McGraw-Hill and Texas’s sorry ass attempt to rewrite Black American history is wack and it’s a damn lie. Five years ago, the Texas Education Board approved a measure to revise the social studies’ curriculum and that included revising textbooks. Apparently- the ugly, racist truth of slavery was an inconvenient side effect of the Civil War according to redneck, Republican board member- Pat Hardy. This broad is an elected official. Clearly, other racist dicks in Texas put her in that position with their votes. I swear this is why minority votes are so important. I digress.
Whitewashing history isn’t a new phenomenon. It has happened since the beginning of time. Think Jesus, “Exodus”, Elizabeth Taylor’s portrayal of Cleopatra and Greek and Roman gods and goddesses. You get my point.
On September 30th, Coby Burren, a ninth-grader at Pearland High School south of Houston, Texas- sent his mother a text message of a picture from his social studies book. McGraw-Hill published a world geography book calling Africans that came to this hemisphere during the TransAtlantic Slave Trade “workers”. Pause. Workers?

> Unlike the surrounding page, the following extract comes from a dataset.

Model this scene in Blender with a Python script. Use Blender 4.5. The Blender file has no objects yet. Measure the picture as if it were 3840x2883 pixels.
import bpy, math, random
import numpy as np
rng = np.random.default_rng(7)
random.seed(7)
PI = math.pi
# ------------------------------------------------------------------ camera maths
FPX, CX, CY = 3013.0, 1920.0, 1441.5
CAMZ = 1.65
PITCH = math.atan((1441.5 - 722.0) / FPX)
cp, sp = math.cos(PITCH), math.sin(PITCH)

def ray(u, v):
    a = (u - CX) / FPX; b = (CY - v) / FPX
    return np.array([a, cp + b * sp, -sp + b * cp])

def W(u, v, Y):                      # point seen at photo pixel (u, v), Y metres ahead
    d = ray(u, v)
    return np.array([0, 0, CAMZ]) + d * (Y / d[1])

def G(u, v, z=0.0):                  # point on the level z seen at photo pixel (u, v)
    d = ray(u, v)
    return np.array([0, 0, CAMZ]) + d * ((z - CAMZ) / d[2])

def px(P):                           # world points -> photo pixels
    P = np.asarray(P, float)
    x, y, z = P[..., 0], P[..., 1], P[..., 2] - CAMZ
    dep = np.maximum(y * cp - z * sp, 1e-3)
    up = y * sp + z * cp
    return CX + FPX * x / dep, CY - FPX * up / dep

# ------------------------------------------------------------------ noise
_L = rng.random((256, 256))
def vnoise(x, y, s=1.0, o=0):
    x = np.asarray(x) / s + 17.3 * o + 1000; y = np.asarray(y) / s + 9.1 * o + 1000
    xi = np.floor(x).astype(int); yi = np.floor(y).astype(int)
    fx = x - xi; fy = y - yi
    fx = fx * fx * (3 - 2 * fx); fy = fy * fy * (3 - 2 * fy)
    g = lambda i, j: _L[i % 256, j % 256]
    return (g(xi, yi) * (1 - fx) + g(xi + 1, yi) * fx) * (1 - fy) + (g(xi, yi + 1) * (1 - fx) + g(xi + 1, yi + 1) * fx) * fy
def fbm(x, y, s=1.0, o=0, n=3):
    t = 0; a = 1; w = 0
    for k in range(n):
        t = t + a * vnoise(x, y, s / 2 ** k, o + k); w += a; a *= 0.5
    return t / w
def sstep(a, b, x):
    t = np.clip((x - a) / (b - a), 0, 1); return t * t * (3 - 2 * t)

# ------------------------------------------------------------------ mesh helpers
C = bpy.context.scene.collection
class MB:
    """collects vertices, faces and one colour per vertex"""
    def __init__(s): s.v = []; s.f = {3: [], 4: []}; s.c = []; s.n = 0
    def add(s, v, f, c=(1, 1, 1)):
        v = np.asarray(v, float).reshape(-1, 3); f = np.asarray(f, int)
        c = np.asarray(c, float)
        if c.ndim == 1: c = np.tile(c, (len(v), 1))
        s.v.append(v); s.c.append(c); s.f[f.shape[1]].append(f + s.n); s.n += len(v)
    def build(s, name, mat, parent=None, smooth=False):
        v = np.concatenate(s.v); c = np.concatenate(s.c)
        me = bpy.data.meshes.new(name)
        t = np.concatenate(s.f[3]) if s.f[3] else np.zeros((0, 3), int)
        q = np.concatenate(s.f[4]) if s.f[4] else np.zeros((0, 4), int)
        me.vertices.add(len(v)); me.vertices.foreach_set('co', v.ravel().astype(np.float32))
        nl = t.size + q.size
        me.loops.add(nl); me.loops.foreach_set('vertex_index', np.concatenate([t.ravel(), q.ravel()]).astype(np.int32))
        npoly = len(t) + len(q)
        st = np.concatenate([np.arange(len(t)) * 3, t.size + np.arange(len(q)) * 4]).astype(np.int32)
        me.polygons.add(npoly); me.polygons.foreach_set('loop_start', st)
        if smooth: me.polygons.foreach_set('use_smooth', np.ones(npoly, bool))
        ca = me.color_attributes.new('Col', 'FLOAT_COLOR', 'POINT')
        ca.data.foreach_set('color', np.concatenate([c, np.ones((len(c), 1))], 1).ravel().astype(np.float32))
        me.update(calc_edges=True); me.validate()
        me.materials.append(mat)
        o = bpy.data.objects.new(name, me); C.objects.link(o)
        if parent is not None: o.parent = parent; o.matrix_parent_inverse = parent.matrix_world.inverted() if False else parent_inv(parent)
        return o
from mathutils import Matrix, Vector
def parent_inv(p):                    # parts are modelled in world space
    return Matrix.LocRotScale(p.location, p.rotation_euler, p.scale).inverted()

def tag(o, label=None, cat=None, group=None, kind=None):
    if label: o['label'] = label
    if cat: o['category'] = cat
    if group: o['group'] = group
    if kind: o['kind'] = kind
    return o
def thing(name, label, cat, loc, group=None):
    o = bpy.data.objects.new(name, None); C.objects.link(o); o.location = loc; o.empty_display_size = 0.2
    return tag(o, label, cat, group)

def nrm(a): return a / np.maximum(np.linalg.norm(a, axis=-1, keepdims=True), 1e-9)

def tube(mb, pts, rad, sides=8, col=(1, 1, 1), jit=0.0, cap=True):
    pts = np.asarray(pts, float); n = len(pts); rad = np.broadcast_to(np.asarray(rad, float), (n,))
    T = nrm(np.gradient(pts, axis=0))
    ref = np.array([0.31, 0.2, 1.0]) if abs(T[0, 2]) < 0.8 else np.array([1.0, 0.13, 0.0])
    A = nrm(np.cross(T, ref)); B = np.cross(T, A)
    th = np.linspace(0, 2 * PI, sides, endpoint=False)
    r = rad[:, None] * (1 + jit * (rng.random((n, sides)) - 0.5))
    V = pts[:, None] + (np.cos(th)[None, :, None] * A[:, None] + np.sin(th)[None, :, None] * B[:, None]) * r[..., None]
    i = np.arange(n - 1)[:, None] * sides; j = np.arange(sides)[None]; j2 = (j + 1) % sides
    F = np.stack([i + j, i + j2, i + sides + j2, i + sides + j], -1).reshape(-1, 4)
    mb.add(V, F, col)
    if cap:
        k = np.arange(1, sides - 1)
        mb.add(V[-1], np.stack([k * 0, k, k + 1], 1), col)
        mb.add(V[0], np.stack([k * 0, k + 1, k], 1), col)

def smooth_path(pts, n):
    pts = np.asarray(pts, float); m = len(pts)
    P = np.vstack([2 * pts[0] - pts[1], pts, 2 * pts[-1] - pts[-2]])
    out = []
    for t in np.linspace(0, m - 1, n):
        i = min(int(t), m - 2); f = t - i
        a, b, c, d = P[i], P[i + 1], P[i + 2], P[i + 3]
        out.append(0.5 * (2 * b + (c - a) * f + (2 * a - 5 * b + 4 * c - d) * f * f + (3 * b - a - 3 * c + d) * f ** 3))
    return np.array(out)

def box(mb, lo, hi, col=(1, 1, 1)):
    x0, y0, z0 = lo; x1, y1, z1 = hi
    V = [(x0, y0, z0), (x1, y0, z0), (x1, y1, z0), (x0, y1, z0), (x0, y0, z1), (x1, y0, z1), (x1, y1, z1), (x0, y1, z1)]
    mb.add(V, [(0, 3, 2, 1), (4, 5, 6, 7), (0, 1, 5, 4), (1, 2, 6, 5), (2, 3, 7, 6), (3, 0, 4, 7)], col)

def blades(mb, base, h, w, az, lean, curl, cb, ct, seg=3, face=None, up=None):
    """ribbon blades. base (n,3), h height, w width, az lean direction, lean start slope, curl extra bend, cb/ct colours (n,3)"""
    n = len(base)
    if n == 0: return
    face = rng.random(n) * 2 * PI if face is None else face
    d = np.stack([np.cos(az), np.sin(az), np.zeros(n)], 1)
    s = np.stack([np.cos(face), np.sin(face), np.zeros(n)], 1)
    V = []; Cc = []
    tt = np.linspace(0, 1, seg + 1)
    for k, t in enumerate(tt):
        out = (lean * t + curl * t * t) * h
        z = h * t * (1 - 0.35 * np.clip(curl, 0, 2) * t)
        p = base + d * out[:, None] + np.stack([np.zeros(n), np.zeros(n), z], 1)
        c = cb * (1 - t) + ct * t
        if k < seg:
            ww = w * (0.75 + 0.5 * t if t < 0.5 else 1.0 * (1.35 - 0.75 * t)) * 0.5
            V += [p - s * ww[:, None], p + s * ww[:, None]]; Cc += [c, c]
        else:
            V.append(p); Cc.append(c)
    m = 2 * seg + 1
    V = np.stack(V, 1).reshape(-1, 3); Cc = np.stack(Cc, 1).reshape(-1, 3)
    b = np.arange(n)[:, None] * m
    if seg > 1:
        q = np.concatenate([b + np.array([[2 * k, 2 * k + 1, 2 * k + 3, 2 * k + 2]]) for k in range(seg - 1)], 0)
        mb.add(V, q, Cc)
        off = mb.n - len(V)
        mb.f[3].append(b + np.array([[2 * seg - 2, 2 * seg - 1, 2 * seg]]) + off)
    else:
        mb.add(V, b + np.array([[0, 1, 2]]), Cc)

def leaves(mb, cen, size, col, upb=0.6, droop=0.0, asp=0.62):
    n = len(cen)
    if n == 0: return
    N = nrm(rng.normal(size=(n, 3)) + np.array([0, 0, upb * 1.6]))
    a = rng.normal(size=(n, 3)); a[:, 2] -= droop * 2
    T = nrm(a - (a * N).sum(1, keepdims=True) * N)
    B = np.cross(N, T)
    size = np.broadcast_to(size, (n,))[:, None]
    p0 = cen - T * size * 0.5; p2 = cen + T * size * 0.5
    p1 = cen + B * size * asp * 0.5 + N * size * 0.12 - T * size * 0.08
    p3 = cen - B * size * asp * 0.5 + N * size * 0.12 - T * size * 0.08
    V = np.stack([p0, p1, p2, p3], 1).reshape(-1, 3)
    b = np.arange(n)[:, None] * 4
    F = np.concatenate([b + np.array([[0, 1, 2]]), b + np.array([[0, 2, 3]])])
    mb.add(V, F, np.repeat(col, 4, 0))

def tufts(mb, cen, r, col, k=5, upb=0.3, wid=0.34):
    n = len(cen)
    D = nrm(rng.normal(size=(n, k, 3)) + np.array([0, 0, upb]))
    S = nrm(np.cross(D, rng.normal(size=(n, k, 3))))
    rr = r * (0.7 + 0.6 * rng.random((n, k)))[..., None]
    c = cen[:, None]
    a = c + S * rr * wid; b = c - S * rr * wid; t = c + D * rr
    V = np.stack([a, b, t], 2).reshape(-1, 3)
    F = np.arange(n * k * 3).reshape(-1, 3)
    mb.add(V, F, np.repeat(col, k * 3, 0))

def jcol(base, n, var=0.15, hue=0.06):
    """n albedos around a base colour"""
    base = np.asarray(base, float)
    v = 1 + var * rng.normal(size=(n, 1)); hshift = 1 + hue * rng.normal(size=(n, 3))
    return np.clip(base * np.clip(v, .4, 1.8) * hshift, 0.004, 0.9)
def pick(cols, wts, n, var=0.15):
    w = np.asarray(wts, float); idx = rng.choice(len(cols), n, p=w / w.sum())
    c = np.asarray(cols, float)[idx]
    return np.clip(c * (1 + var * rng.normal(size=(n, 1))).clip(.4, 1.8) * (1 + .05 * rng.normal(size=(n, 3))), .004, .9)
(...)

How does stripping a group of people of their culture, patria, heritage, language, and freedom to come work as beasts of burden in the Western Hemisphere constitute being a worker? Was slavery voluntary? Were white people nice enough to give paid time off and overtime for those long ass hours that our ancestors worked?
Well, I figure Texans must’ve taken that hot ass southern climate into consideration when our “good white masters” were picking out our lovely accommodations when we “worked” from dawn to dusk in those cotton, coffee and sugarcane fields. Hell, was lemonade included too? I don’t know which is more ridiculous- the inference that being a slave was an option or that Texas had the balls to rewrite our atrocious history into a fucking fairy tale.
Let’s not stop there. As a publisher of educational materials, McGraw-Hill has a responsibility to give factual accounts in their books and not revise historical events based on the highest bidder. Why does Texas have a different version of history than say Florida? They have gone on record to say that they will rewrite the text which appeared in the chapter about “Patterns of Immigration” (insert the sidiest of side eyes). Let’s get this straight.
The editors of this revision were like, “Oh yeah… this is gonna be great! The kids will, FINALLY, learn the truth about slavery.” They published this shit with a clear conscience. No school district in this country should buy their books and everybody who participated in this shit show of a book should be terminated immediately. I am confident that there were no black editors. At least, I hope not. Houghton-Mifflin Harcourt revised Massachusetts’ 2003 textbooks to downplay white slave masters’ cruelty to their slaves. The book suggested that getting a nice master was basically a luck of the draw for blacks. That’s like suggesting the Holocaust was a “barbecue” to where the Jews were invited.
For years, black people have allowed “history books” to teach our children about who we are and from where we come. Clearly, this is ineffective. We need to make sure that our children have an exact account of our hardships. They need to know that we suffered immensely, but we didn’t break. Slavery was evil. Whites were evil to us. They kicked us in our pregnant bellies. We slept in our own vomit and feces. They raped us and even threw us overboard because we weighed down their ships during our transit to this side of the world.
Yes, that’s the ugly truth of slavery and I’ll be damned if I let ANYBODY whitewash it. There are books that we can buy for our children and I suggest that we do that. When our children are in class, we need to encourage our children to challenge this fuckery. We have to stand behind them too. It’s not disrespectful and it’s a lesson in challenging the status quo. Now, where’s my ancestors’ back pay?